It was the same show to which The Daily Telegraph print edition devoted a full page , complete with three photographs and a headline to a commentary piece which reads: "Repellent, crass and trivial: now this show has even become significant."
However, if you want something "repellent, crass and trivial", all you need to do is turn to page 18 of the print edition of the newspaper.

For sure, the fiction was actually originated by the MoD itself which, in its own press release claimed that "four troops were strapped to the small side 'wings' of two Apaches, two to each helicopter." Interestingly, the MoD held the account off its website until the media had been able to chew it over.

The procedures has been carried out before, in the heat of action, at least twice, in April 2002 in Afghanistan and again, in Iraq, November 2004, the latter report complete with a photograph of how it was done (above left).

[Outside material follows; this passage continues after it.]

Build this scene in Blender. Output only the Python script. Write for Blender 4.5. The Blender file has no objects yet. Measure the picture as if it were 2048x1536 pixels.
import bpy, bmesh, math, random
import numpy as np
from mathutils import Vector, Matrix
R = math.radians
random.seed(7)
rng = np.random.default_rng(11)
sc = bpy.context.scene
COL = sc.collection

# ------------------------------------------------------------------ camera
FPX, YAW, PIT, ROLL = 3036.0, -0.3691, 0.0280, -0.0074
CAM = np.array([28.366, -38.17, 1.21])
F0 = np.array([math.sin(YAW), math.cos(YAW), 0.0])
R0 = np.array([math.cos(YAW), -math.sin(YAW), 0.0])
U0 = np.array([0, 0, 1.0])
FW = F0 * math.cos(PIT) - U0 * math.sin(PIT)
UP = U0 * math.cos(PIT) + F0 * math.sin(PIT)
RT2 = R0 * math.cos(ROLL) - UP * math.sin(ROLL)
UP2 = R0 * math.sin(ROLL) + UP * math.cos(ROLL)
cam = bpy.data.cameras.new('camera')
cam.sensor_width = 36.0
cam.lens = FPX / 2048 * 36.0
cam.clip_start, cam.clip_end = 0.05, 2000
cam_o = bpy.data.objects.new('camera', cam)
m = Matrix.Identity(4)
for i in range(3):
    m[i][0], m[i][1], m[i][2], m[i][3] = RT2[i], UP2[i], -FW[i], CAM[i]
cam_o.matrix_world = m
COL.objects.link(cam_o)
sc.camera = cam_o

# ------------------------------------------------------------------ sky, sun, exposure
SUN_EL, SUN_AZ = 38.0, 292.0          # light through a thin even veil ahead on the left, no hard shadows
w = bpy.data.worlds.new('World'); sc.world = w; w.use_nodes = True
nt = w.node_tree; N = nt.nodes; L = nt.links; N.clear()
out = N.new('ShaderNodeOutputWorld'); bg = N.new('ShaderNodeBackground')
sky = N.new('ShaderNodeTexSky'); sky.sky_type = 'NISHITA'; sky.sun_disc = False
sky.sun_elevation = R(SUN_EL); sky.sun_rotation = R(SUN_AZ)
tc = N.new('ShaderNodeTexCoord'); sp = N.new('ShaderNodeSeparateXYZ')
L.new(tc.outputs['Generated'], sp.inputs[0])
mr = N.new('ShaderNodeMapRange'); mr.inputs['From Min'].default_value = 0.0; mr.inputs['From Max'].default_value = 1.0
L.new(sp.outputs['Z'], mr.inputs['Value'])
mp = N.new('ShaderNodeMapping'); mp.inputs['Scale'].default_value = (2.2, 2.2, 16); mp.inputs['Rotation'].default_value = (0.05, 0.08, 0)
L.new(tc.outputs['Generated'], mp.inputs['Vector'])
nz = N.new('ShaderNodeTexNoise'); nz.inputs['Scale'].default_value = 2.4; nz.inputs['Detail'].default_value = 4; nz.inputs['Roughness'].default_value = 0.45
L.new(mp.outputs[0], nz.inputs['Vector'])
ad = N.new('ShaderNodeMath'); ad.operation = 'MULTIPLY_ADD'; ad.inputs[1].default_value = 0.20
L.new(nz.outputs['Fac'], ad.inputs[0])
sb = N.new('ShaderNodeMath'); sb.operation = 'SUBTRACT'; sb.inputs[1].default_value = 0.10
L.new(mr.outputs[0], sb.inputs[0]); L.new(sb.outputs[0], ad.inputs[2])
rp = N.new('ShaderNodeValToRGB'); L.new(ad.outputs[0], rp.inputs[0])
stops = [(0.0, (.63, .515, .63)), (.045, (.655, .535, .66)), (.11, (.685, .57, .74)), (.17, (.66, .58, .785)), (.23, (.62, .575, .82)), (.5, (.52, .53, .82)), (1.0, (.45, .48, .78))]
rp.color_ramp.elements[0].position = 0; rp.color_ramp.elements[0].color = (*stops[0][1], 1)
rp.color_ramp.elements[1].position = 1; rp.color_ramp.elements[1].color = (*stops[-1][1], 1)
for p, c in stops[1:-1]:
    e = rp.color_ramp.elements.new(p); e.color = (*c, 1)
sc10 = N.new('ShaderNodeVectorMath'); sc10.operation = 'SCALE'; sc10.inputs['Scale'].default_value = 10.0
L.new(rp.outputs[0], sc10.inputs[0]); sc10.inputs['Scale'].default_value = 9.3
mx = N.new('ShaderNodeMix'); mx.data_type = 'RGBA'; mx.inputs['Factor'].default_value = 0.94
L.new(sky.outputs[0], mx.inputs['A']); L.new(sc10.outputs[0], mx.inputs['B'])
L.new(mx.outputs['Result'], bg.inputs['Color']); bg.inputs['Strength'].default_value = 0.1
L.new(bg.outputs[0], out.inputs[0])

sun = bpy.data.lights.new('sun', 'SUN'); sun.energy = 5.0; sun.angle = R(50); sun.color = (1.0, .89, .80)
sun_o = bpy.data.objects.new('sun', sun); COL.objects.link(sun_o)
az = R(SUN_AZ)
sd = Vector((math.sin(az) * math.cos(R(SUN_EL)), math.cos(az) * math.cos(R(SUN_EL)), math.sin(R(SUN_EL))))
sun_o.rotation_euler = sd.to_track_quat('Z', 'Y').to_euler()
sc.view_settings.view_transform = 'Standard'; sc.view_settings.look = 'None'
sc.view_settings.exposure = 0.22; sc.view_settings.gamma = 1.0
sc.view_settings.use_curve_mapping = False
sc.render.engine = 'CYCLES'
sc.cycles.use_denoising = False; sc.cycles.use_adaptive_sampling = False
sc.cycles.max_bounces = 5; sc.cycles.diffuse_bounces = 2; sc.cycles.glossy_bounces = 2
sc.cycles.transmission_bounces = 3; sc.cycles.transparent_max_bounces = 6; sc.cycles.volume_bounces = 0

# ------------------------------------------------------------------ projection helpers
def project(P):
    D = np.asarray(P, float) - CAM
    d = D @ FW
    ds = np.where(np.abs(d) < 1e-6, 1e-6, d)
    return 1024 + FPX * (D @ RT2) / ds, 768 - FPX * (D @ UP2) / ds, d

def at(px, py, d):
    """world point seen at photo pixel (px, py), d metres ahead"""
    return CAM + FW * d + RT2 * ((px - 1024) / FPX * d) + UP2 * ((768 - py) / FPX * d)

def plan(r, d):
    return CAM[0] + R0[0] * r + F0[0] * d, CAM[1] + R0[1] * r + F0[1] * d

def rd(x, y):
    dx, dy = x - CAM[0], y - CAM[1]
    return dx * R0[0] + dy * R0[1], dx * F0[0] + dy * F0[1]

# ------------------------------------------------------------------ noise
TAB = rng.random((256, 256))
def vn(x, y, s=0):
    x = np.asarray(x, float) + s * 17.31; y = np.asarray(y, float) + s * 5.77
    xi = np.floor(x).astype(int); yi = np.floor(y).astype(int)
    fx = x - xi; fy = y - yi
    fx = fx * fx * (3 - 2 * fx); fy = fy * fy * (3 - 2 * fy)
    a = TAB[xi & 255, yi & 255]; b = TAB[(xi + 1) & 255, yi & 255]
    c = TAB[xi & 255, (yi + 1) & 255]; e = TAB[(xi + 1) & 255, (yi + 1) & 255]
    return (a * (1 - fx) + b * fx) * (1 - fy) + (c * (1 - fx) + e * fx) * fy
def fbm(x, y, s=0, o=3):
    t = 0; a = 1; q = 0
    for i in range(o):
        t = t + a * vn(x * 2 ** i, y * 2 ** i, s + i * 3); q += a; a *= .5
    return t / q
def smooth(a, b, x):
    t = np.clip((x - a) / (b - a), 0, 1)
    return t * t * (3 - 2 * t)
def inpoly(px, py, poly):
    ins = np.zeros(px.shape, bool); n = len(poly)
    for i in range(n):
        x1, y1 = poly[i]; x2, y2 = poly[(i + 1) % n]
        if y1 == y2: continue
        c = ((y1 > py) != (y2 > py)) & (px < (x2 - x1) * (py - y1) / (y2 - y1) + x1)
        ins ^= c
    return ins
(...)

Wearily we find ourselves again repeating that, if you cannot trust the media on the small details, how can you trust them on anything. There is no magic filter that allows small-scale error but somehow ensures that other issues are treated with scrupulous accuracy. Accuracy and attention to detail is as much an attitude - a frame of mind.
More importantly, though, the space given to the graphic and the accompanying story (which was not found in the online edition), completely missed the point, the one which we so obviously asked in our own piece - why were there no proper troop-carrying assault helicopters to convey troops in what was a pre-planned attack?

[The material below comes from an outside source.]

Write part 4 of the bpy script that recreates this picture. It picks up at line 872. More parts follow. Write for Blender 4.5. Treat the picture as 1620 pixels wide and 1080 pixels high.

To give it its due, for once, that issue has been picked up with a vengeance by the unofficial Army forum, which has been hosting a serious debate about the use of lightweight "cheap and cheerful" organic helicopter support, based on the MD500 series (pictured above).

That British forces are being deprived of this fundamental tool is nothing short of a scandal yet the media cannot bring itself to discuss the issue in anything that even approaches an adult manner. Either it is gossiping about the "repellent, crass and trivial" or it is falling, uncritically, for the MoD "Boy's Own" spin and ignoring the substantive issues.
As for the Conservative Party... where art thou Gerald?